(Rows)
========

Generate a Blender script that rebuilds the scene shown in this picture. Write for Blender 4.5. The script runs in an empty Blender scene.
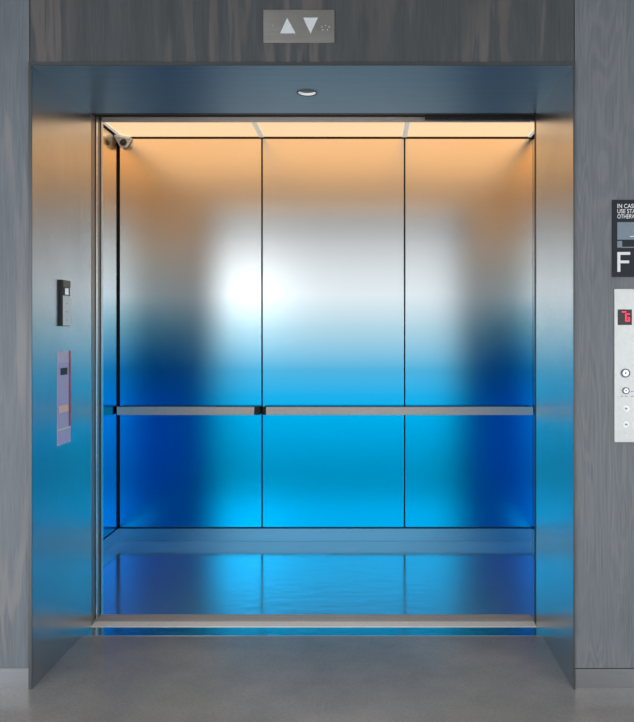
import bpy, bmesh, math
from mathutils import Vector, Matrix

S = bpy.context.scene
COL = S.collection
F, CX, CY, H = 744.0, 365.0, 334.0, 1.43          # focal length, principal point (px of 634x722), eye height


def wx(px, Y): return (px - CX) * Y / F
def wz(py, Y): return H - (py - CY) * Y / F


# ------------------------------------------------------------------ materials
def mat(name):
    m = bpy.data.materials.new(name); m.use_nodes = True
    nt = m.node_tree; nt.nodes.clear()
    out = nt.nodes.new('ShaderNodeOutputMaterial')
    return m, nt, out


def N(nt, typ, **kw):
    n = nt.nodes.new(typ)
    for k, v in kw.items():
        if k in n.inputs.keys(): n.inputs[k].default_value = v
        else: setattr(n, k, v)
    return n


def L(nt, a, b): nt.links.new(a, b)


def coords(nt, scale):
    tc = N(nt, 'ShaderNodeTexCoord')
    mp = N(nt, 'ShaderNodeMapping'); mp.inputs['Scale'].default_value = scale
    L(nt, tc.outputs['Object'], mp.inputs['Vector'])
    return mp.outputs['Vector']


def ramp(nt, fac, stops):
    r = N(nt, 'ShaderNodeValToRGB')
    e = r.color_ramp.elements
    while len(e) < len(stops): e.new(0.5)
    for el, (p, c) in zip(e, stops):
        el.position = p
        el.color = (*c, 1) if len(c) == 3 else c
    L(nt, fac, r.inputs['Fac'])
    return r.outputs['Color']


def plain(name, col, rough=0.5, metal=0.0, emit=None, estr=0.0, spec=0.5):
    m, nt, out = mat(name)
    b = N(nt, 'ShaderNodeBsdfPrincipled')
    nz = N(nt, 'ShaderNodeTexNoise', Scale=60.0, Detail=3.0)
    L(nt, coords(nt, (1, 1, 1)), nz.inputs['Vector'])
    c = ramp(nt, nz.outputs['Fac'], [(0.25, [v * 0.94 for v in col]), (0.75, [min(1, v * 1.04) for v in col])])
    L(nt, c, b.inputs['Base Color'])
    b.inputs['Roughness'].default_value = rough
    b.inputs['Metallic'].default_value = metal
    b.inputs['Specular IOR Level'].default_value = spec
    if emit:
        b.inputs['Emission Color'].default_value = (*emit, 1)
        b.inputs['Emission Strength'].default_value = estr
    L(nt, b.outputs[0], out.inputs[0])
    return m


def brushed(name, col, rough, streak=(420, 420, 3), amount=0.10, rvar=0.05, bump=0.0, blotch=0.0):
    """brushed steel: streaks run along the axis with the small scale"""
    m, nt, out = mat(name)
    b = N(nt, 'ShaderNodeBsdfPrincipled', Metallic=1.0)
    nz = N(nt, 'ShaderNodeTexNoise', Scale=1.0, Detail=4.0, Roughness=0.7)
    L(nt, coords(nt, streak), nz.inputs['Vector'])
    fac = nz.outputs['Fac']
    c = ramp(nt, fac, [(0.3, [v * (1 - amount) for v in col]), (0.7, [min(1, v * (1 + amount)) for v in col])])
    if blotch:
        n2 = N(nt, 'ShaderNodeTexNoise', Scale=2.4, Detail=5.0, Roughness=0.62)
        L(nt, coords(nt, (1, 1, 1)), n2.inputs['Vector'])
        k = ramp(nt, n2.outputs['Fac'], [(0.35, (1 - blotch,) * 3), (0.7, (1, 1, 1))])
        mx = N(nt, 'ShaderNodeMixRGB', blend_type='MULTIPLY'); mx.inputs['Fac'].default_value = 1
        L(nt, c, mx.inputs[1]); L(nt, k, mx.inputs[2]); c = mx.outputs[0]
    L(nt, c, b.inputs['Base Color'])
    mr = N(nt, 'ShaderNodeMapRange')
    mr.inputs['From Min'].default_value = 0.3; mr.inputs['From Max'].default_value = 0.7
    mr.inputs['To Min'].default_value = rough - rvar; mr.inputs['To Max'].default_value = rough + rvar
    L(nt, fac, mr.inputs['Value']); L(nt, mr.outputs[0], b.inputs['Roughness'])
    if bump:
        bp = N(nt, 'ShaderNodeBump', Strength=bump, Distance=0.002)
        L(nt, fac, bp.inputs['Height']); L(nt, bp.outputs[0], b.inputs['Normal'])
    L(nt, b.outputs[0], out.inputs[0])
    return m


def satin(name, col, rough):
    """fine satin steel: short-tailed glossy lobe"""
    m, nt, out = mat(name)
    b = N(nt, 'ShaderNodeBsdfAnisotropic', distribution='BECKMANN')
    nz = N(nt, 'ShaderNodeTexNoise', Scale=1.0, Detail=4.0, Roughness=0.7)
    L(nt, coords(nt, (6, 6, 500)), nz.inputs['Vector'])
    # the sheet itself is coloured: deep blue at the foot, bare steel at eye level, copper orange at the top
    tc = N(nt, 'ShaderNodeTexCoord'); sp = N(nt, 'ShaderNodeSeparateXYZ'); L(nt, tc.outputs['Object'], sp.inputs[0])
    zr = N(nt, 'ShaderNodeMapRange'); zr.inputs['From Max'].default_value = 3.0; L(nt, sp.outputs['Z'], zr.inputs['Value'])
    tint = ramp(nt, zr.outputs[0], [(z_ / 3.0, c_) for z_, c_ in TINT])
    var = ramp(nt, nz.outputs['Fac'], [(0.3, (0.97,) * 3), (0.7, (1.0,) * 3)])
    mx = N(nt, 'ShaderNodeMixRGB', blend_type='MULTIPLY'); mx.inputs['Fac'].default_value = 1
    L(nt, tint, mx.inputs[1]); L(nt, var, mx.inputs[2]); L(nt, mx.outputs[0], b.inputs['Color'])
    mr = N(nt, 'ShaderNodeMapRange')
    mr.inputs['From Min'].default_value = 0.3; mr.inputs['From Max'].default_value = 0.7
    mr.inputs['To Min'].default_value = rough - .012; mr.inputs['To Max'].default_value = rough + .012
    L(nt, nz.outputs['Fac'], mr.inputs['Value']); L(nt, mr.outputs[0], b.inputs['Roughness'])
    L(nt, b.outputs[0], out.inputs[0])
    return m


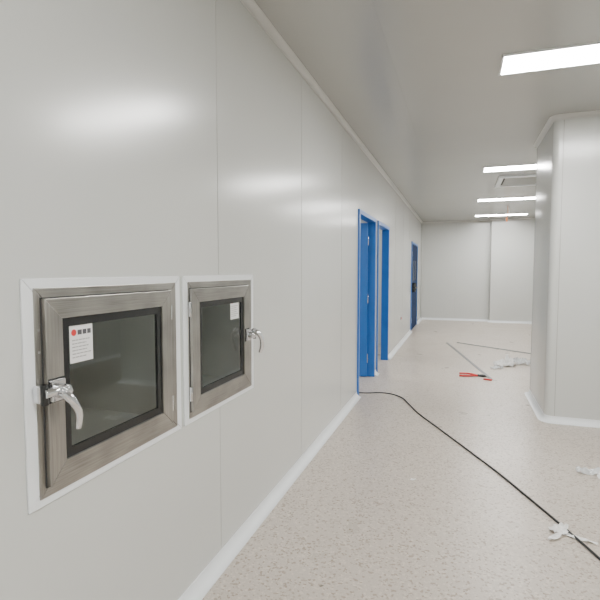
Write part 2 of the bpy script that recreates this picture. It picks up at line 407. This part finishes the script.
bc=empty('bolt_cutter',(1.28,6.68,0))
tube('handle_1',[(1.10,6.78,.014),(1.2,6.80,.014),(1.33,6.72,.014)],.012,M_red,bc)
tube('handle_2',[(1.10,6.62,.014),(1.2,6.64,.014),(1.33,6.70,.014)],.012,M_red,bc)
cyl('pivot',(1.345,6.71,.004),(1.345,6.71,.028),.016,M_black,bc)
tube('jaw_1',[(1.34,6.72,.014),(1.40,6.73,.014),(1.45,6.70,.013)],.011,M_black,bc,[1,1.2,.4])
tube('jaw_2',[(1.34,6.70,.014),(1.40,6.68,.014),(1.45,6.69,.013)],.011,M_black,bc,[1,1.2,.4])
kn=empty('utility_knife',(1.5,6.62,0))
tube('grip',[(1.40,6.52,.012),(1.50,6.49,.012)],.011,M_red,kn); boxes('blade',[((1.50,6.485,.008),(1.56,6.497,.010))],M_chrome,kn)

def crumple(name,c,sx,sy,hh,mat,seed,rot=0,n=16,freq=7,parent=None):
    random.seed(seed); bm=bmesh.new(); g={}
    for i in range(n+1):
        for j in range(n+1):
            u=i/n*2-1; v=j/n*2-1
            p=V((u*sx/2,v*sy/2,0)); q=V((p.x*freq+seed*3.1,p.y*freq,seed))
            k=1+.25*noise.noise(q*1.3)
            z=abs(noise.noise(q*2.2))*hh*1.9*(1-.6*max(abs(u),abs(v)))+abs(noise.noise(q*5))*hh*.7
            g[i,j]=bm.verts.new((p.x*k+noise.noise(q+V((9,0,0)))*sx*.15,p.y*k+noise.noise(q+V((0,9,0)))*sy*.2,.0015+z))
    for i in range(n):
        for j in range(n):
            u=(i+.5)/n*2-1; v=(j+.5)/n*2-1
            if u*u+v*v>1.0+.5*noise.noise(V((u*2,v*2,seed))): continue
            bm.faces.new((g[i,j],g[i+1,j],g[i+1,j+1],g[i,j+1]))
    bmesh.ops.delete(bm,geom=[v for v in bm.verts if not v.link_faces],context='VERTS')
    o=meshobj(name,bm,mat,None); md=o.modifiers.new('s','SOLIDIFY'); md.thickness=.0008; md.offset=1
    o.location=(c[0],c[1],0); o.rotation_euler=(0,0,rot)
    if parent: o.parent=parent; o.matrix_parent_inverse=parent.matrix_world.inverted()
    return o
e=empty('crumpled_paper',(1.64,2.78,0))
crumple('sheet',(1.62,2.80),.10,.07,.035,M_paper,1,.3,parent=e)
crumple('strip_a',(1.70,2.76),.16,.03,.02,M_paper,2,-.35,parent=e)
crumple('strip_b',(1.585,2.72),.08,.035,.018,M_paper,3,.8,parent=e)
crumple('strip_c',(1.66,2.85),.10,.025,.02,M_paper,4,1.2,parent=e)
e=empty('plastic_wrap',(1.80,7.6,0))
crumple('film_a',(1.76,7.62),.34,.28,.10,M_paper,5,.2,22,6,parent=e)
crumple('film_b',(1.98,7.85),.3,.34,.09,M_plastic,6,1.0,22,6,parent=e)
crumple('film_c',(1.62,7.35),.2,.12,.05,M_plastic,7,.6,18,7,parent=e)
e=empty('plastic_wrap',(2.0,3.7,0))
crumple('film_a',(1.98,3.72),.22,.12,.03,M_plastic,8,.1,22,9,parent=e)
crumple('film_b',(2.08,3.62),.16,.10,.03,M_paper,9,-.5,18,9,parent=e)
e=empty('floor_scraps',(.8,3.2,0))
crumple('scrap_a',(.81,3.20),.04,.026,.010,M_paper,11,.4,6,30,parent=e)
crumple('scrap_b',(.52,1.96),.02,.008,.004,M_darkwood,12,.4,6,30,parent=e)
crumple('scrap_c',(1.10,5.3),.02,.02,.008,M_paper,13,.4,6,30,parent=e)
crumple('scrap_d',(.70,6.6),.03,.02,.008,M_paper,14,.4,6,30,parent=e)
crumple('scrap_e',(1.38,4.9),.02,.02,.008,M_paper,15,.4,6,30,parent=e)

# ------------------------------------------------------------ world + camera
w=bpy.data.worlds.new('w'); sc.world=w; w.use_nodes=True
w.node_tree.nodes['Background'].inputs[0].default_value=(.7,.72,.75,1); w.node_tree.nodes['Background'].inputs[1].default_value=.3

f=470.;a=math.atan(160/470.);p=math.atan(29/470.)
F=V((-math.sin(a)*math.cos(p),math.cos(a)*math.cos(p),-math.sin(p)))
R=V((math.cos(a),math.sin(a),0));U=R.cross(F)
cd=bpy.data.cameras.new('camera'); cd.sensor_width=36; cd.lens=36*f/600; cd.clip_start=.02
cam=bpy.data.objects.new('camera',cd); col.objects.link(cam)
m=Matrix((R,U,-F)).transposed().to_4x4(); m.translation=(1.084,0,1.42); cam.matrix_world=m
sc.camera=cam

========

(Given problem) Repeat exactly the lines from the start of the entries down to the line with "return mp.outputs['Vector']", keeping both ends but none of the pictures.

(Written solution)
Generate a Blender script that rebuilds the scene shown in this picture. Write for Blender 4.5. The script runs in an empty Blender scene.
import bpy, bmesh, math
from mathutils import Vector, Matrix

S = bpy.context.scene
COL = S.collection
F, CX, CY, H = 744.0, 365.0, 334.0, 1.43          # focal length, principal point (px of 634x722), eye height


def wx(px, Y): return (px - CX) * Y / F
def wz(py, Y): return H - (py - CY) * Y / F


# ------------------------------------------------------------------ materials
def mat(name):
    m = bpy.data.materials.new(name); m.use_nodes = True
    nt = m.node_tree; nt.nodes.clear()
    out = nt.nodes.new('ShaderNodeOutputMaterial')
    return m, nt, out


def N(nt, typ, **kw):
    n = nt.nodes.new(typ)
    for k, v in kw.items():
        if k in n.inputs.keys(): n.inputs[k].default_value = v
        else: setattr(n, k, v)
    return n


def L(nt, a, b): nt.links.new(a, b)


def coords(nt, scale):
    tc = N(nt, 'ShaderNodeTexCoord')
    mp = N(nt, 'ShaderNodeMapping'); mp.inputs['Scale'].default_value = scale
    L(nt, tc.outputs['Object'], mp.inputs['Vector'])
    return mp.outputs['Vector']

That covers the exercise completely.